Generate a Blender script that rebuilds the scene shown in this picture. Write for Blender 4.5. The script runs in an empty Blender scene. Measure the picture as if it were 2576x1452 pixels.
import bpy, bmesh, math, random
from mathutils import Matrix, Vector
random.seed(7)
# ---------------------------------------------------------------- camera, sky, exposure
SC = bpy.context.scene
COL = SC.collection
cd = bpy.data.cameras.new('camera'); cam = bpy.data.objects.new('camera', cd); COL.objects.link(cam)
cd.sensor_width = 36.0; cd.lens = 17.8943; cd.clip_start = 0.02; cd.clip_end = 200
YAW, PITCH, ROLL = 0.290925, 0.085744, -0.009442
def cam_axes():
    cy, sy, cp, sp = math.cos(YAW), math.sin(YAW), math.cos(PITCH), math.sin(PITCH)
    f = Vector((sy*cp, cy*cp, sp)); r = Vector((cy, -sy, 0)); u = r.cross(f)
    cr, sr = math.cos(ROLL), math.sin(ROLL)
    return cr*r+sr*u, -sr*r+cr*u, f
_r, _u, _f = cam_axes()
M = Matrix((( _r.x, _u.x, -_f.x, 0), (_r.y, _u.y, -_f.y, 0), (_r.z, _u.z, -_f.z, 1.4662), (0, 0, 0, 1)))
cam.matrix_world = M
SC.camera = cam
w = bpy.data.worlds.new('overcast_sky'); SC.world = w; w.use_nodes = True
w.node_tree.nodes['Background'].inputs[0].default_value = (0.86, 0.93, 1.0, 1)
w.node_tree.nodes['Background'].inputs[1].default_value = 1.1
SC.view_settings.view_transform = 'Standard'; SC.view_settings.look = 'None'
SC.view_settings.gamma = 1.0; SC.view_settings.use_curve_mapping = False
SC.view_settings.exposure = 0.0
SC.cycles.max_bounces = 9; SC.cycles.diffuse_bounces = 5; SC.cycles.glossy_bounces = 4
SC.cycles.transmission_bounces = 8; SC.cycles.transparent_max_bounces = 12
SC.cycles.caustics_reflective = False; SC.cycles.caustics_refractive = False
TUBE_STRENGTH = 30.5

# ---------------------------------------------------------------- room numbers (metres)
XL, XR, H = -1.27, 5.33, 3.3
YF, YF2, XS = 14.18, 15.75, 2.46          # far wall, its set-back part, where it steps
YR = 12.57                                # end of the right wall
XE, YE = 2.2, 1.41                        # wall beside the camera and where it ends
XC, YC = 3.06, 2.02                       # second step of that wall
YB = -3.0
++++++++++
SHORT PROBLEM: Look through the material above. Copy each line where the word "scene" appears.

TASK RESPONSE:
Generate a Blender script that rebuilds the scene shown in this picture. Write for Blender 4.5. The script runs in an empty Blender scene. Measure the picture as if it were 2576x1452 pixels.
SC = bpy.context.scene